***** Information provided *****
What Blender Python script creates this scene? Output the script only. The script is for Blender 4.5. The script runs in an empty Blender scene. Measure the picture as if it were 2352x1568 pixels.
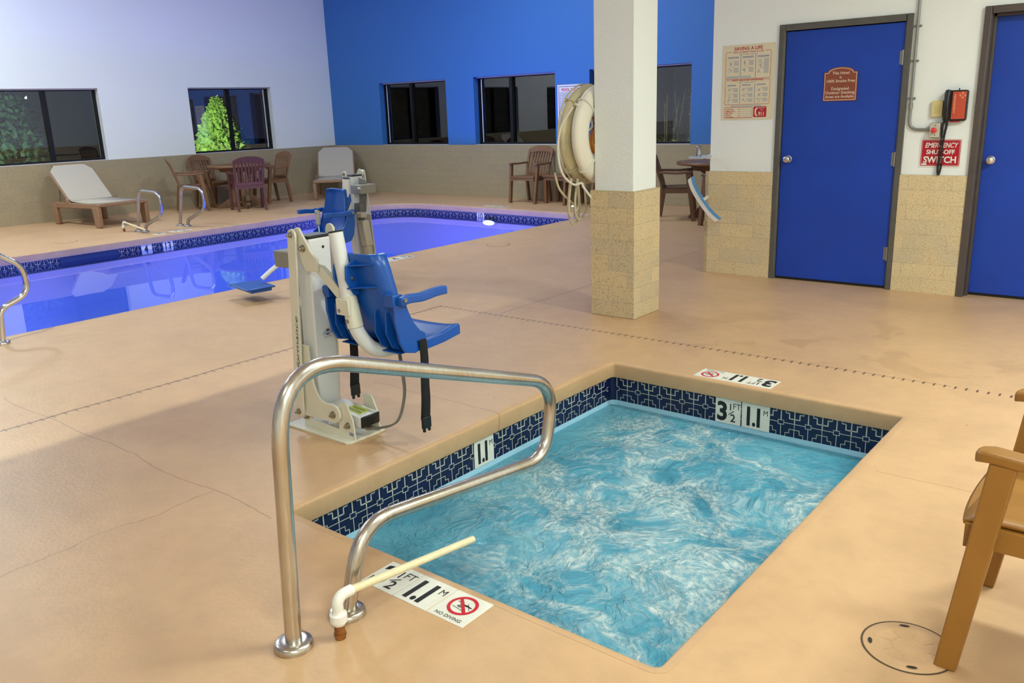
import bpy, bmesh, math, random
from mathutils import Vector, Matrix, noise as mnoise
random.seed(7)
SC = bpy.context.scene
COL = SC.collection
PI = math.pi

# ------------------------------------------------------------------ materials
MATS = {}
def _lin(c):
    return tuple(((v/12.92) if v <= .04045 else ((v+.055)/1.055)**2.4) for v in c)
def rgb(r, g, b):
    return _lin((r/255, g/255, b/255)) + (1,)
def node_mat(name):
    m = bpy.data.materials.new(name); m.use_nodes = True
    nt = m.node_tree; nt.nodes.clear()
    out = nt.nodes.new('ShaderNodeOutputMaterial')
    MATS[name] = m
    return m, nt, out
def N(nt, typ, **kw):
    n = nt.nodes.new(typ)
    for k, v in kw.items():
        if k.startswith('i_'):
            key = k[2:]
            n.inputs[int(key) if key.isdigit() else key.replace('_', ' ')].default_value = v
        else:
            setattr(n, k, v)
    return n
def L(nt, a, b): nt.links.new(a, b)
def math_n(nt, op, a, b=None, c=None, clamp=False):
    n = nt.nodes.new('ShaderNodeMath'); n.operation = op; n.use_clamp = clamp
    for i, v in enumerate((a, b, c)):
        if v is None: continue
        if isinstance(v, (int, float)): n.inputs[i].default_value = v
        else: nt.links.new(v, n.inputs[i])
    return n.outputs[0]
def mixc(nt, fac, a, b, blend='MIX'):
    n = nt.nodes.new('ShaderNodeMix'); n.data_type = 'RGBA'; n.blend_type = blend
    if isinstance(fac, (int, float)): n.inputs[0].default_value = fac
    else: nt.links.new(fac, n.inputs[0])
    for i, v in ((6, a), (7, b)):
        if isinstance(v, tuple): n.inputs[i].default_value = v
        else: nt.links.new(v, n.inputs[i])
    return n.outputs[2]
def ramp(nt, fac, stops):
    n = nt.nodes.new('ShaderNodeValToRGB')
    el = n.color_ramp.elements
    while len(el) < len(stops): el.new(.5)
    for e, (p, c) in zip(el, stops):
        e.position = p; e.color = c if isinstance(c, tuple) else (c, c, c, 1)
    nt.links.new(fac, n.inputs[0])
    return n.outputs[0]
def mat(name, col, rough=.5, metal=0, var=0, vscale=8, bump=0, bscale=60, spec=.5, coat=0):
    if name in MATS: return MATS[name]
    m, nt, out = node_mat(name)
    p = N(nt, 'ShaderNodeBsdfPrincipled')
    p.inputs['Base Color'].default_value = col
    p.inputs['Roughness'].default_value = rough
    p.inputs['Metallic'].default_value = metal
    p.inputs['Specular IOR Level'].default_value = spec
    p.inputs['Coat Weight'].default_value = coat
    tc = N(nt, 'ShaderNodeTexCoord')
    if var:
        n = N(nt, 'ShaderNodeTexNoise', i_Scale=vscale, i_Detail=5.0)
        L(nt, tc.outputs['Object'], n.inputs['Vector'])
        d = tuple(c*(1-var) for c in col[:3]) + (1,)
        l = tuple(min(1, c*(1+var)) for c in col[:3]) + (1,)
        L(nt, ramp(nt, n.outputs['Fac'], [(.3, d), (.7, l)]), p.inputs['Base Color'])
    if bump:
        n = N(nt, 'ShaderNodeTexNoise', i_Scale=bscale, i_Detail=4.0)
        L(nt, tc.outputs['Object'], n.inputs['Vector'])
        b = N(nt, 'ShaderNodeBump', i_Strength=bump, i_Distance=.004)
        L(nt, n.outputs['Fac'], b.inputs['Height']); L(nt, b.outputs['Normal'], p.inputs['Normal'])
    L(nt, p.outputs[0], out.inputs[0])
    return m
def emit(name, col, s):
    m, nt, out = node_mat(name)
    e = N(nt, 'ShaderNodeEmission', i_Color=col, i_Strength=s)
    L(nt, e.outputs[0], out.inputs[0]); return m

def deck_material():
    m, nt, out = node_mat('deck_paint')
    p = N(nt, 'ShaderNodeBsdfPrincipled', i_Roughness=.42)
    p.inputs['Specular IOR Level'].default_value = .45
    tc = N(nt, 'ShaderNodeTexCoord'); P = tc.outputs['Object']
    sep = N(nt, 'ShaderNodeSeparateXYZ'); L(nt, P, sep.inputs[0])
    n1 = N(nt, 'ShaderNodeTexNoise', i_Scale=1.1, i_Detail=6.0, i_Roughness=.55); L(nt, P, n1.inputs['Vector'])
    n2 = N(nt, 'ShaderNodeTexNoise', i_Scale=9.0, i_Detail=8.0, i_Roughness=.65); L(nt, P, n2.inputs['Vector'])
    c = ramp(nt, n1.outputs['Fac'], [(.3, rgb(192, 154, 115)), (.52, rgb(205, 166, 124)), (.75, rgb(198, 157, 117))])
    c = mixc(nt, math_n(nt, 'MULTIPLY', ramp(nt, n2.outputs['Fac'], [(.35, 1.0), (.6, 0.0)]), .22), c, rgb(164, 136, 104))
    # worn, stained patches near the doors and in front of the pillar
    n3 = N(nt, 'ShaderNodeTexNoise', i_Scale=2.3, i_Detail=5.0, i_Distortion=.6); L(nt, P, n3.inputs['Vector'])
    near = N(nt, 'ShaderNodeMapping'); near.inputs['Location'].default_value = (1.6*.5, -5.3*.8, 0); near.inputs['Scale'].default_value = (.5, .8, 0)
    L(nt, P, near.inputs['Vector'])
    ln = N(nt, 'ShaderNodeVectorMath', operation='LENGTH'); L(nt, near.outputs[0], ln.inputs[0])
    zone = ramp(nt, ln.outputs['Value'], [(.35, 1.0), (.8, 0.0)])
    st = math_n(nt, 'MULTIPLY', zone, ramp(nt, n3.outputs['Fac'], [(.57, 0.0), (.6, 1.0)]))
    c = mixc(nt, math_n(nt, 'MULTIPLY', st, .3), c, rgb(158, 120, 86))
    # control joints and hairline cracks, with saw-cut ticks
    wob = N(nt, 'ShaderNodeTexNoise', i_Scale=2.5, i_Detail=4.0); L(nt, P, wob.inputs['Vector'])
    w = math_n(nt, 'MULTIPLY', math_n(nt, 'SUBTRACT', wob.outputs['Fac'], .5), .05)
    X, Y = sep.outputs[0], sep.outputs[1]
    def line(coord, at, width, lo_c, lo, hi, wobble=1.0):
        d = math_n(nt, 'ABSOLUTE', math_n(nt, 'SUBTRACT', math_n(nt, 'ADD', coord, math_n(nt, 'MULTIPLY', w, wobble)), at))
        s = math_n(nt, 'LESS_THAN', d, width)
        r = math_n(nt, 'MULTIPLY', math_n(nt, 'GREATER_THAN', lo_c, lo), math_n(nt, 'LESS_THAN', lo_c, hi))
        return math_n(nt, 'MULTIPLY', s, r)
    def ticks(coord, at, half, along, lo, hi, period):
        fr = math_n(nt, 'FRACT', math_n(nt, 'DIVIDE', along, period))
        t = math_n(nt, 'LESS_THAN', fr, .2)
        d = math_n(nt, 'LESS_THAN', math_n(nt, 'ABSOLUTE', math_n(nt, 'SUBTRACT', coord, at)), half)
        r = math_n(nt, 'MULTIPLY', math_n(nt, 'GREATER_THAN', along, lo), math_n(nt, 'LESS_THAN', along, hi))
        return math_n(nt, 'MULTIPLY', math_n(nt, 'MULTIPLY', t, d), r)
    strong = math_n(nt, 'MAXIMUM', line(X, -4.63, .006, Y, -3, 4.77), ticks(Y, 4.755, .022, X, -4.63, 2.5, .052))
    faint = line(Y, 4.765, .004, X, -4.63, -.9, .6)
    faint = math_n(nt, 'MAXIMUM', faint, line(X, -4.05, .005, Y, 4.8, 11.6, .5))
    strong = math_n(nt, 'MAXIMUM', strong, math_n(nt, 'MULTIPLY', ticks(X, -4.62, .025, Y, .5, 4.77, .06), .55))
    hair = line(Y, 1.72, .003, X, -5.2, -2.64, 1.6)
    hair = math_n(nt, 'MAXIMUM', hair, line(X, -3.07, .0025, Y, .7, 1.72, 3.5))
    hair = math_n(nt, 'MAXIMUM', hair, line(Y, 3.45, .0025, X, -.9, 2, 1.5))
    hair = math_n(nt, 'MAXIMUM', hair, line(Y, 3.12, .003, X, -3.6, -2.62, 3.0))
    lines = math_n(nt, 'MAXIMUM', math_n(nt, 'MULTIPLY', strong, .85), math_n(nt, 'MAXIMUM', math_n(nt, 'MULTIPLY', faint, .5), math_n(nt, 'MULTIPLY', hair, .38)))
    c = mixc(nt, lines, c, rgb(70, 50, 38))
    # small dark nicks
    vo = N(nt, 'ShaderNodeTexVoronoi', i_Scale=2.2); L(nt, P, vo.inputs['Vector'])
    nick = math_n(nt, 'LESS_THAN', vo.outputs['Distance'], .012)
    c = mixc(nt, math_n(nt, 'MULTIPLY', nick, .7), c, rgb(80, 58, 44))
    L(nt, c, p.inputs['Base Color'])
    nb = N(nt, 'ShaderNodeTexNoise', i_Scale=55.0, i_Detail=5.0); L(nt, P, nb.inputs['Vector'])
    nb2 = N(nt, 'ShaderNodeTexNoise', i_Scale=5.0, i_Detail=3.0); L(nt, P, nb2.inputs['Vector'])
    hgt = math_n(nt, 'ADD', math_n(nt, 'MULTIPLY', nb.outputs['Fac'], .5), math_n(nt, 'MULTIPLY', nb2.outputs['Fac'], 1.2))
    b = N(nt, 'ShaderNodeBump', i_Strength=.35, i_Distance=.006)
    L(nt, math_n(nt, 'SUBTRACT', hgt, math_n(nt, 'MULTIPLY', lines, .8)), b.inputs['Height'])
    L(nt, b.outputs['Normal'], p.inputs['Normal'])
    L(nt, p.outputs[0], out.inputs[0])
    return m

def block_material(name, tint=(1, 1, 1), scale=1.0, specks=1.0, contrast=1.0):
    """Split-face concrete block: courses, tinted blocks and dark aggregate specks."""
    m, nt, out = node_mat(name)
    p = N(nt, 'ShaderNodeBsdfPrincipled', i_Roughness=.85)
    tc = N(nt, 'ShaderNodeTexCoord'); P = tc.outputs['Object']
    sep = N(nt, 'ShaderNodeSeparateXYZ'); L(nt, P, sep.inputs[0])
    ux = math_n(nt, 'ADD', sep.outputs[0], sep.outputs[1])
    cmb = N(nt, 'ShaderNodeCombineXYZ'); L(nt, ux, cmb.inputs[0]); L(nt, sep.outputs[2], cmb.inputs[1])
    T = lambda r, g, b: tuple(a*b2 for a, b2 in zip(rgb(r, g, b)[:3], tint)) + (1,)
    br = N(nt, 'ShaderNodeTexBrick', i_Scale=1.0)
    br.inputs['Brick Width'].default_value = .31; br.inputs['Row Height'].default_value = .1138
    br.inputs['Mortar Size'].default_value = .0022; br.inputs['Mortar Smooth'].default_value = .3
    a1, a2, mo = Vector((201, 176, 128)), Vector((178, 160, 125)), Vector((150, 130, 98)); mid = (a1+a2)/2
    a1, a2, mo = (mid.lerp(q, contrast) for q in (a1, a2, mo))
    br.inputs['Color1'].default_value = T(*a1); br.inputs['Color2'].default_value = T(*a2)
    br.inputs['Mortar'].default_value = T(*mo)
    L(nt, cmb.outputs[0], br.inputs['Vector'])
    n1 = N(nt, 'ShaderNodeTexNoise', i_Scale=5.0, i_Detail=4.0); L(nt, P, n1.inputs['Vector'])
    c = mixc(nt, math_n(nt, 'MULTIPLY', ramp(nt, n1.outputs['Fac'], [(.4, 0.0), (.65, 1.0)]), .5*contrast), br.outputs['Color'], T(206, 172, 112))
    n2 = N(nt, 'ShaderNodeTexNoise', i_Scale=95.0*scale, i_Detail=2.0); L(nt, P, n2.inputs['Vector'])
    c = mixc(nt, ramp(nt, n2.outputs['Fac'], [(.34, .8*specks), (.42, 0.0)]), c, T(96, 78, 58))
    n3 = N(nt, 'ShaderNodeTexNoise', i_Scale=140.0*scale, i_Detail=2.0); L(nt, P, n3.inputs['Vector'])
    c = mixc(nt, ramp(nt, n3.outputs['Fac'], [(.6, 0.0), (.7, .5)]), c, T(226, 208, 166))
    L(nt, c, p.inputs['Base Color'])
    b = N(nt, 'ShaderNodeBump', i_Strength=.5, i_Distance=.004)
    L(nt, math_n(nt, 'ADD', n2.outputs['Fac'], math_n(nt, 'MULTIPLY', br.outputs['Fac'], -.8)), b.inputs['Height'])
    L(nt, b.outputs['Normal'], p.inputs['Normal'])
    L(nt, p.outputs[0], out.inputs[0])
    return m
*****
***** Information provided *****
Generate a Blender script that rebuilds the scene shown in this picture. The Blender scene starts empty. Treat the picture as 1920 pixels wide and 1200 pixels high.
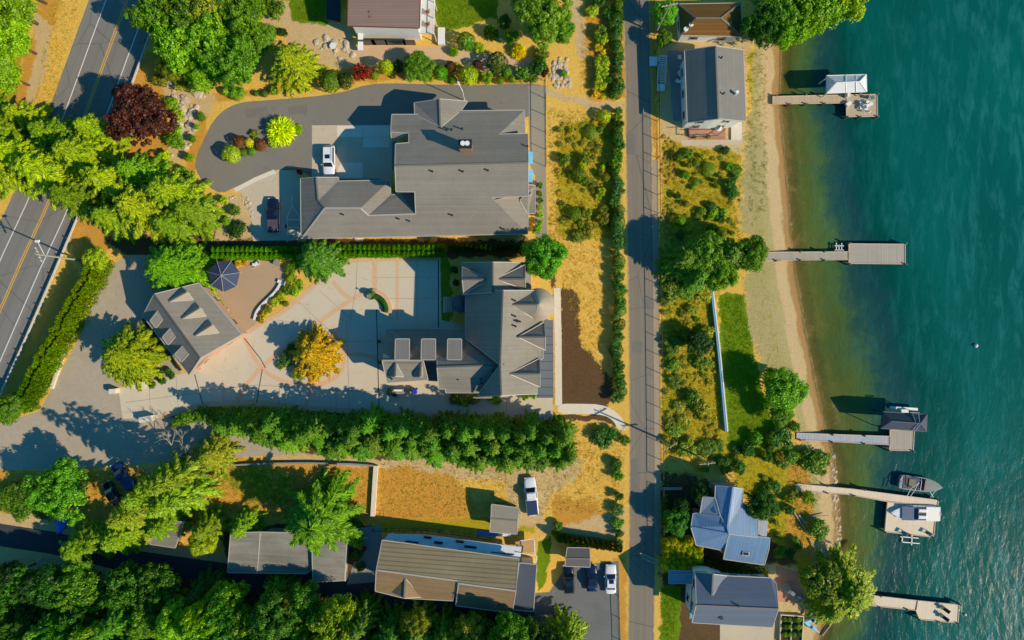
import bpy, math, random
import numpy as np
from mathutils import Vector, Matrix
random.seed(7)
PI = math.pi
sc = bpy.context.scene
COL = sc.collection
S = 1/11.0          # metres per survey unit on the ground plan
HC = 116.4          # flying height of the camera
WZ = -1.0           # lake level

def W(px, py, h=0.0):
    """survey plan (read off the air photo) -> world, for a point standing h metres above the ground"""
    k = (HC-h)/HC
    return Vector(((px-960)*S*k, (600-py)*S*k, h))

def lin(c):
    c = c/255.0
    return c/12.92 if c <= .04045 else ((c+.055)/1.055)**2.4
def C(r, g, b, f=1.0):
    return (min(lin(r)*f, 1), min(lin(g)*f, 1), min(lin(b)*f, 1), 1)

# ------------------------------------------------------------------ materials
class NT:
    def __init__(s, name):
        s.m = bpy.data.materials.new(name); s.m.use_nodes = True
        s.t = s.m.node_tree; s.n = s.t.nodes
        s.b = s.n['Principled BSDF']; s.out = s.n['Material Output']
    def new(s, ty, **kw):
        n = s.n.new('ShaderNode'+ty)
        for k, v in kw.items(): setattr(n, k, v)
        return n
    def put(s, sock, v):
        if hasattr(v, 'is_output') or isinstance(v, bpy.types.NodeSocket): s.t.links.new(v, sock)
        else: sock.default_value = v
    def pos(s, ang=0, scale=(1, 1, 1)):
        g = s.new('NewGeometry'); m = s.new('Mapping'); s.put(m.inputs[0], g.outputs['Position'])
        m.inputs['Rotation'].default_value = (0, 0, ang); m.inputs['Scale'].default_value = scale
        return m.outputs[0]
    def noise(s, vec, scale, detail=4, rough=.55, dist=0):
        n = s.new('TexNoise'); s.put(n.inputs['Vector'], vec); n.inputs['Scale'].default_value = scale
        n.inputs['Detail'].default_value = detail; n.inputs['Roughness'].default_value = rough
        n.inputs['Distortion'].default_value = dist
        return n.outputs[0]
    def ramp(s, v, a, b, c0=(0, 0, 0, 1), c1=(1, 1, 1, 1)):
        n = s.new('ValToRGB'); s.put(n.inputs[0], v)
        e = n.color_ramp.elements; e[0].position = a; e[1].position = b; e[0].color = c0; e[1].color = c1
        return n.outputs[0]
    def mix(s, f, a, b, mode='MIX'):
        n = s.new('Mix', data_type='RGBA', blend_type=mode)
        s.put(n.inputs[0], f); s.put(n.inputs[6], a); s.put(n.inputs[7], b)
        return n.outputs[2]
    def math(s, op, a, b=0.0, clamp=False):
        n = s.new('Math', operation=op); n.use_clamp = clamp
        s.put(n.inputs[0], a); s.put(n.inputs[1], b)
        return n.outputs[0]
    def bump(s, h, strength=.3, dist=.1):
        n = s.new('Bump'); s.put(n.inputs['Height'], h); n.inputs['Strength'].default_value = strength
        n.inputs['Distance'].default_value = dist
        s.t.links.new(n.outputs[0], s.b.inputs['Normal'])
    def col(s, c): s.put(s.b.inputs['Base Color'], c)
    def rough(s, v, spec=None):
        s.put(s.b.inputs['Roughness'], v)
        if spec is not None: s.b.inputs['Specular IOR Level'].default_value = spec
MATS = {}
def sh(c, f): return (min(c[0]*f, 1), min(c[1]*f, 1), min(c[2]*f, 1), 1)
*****
***** Information provided *****
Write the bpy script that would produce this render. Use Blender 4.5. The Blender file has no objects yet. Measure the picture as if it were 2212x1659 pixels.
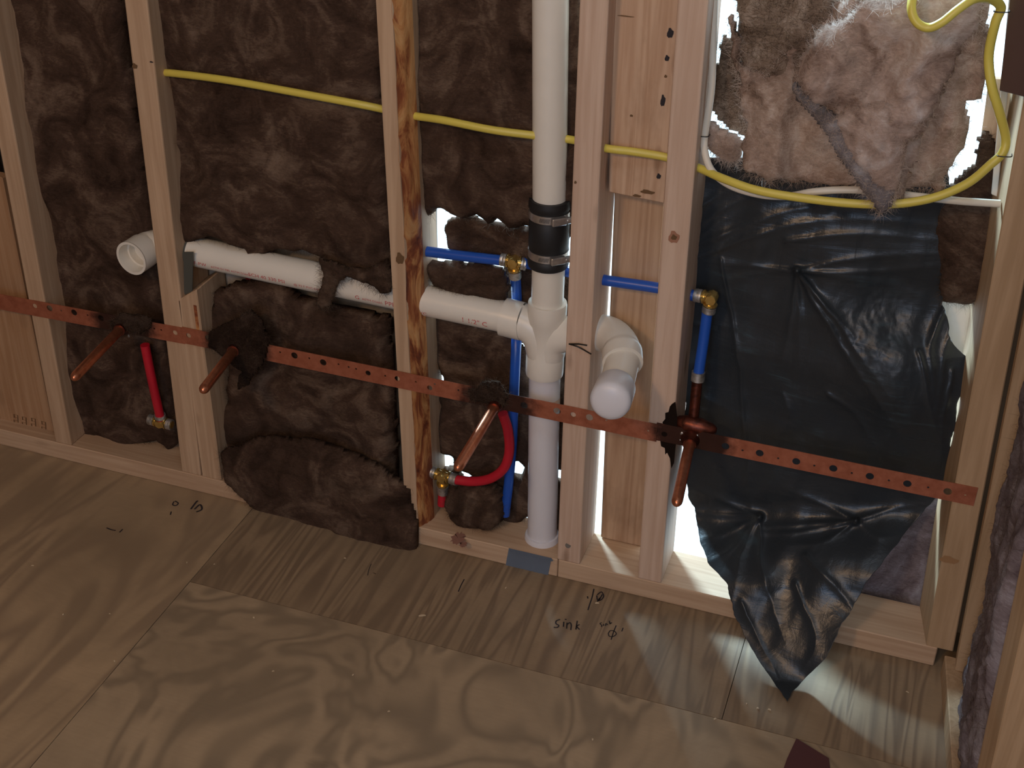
*****
## What this task involves
State, as a number only, how many lines in the entries include "that".

## Solution to this exercise
2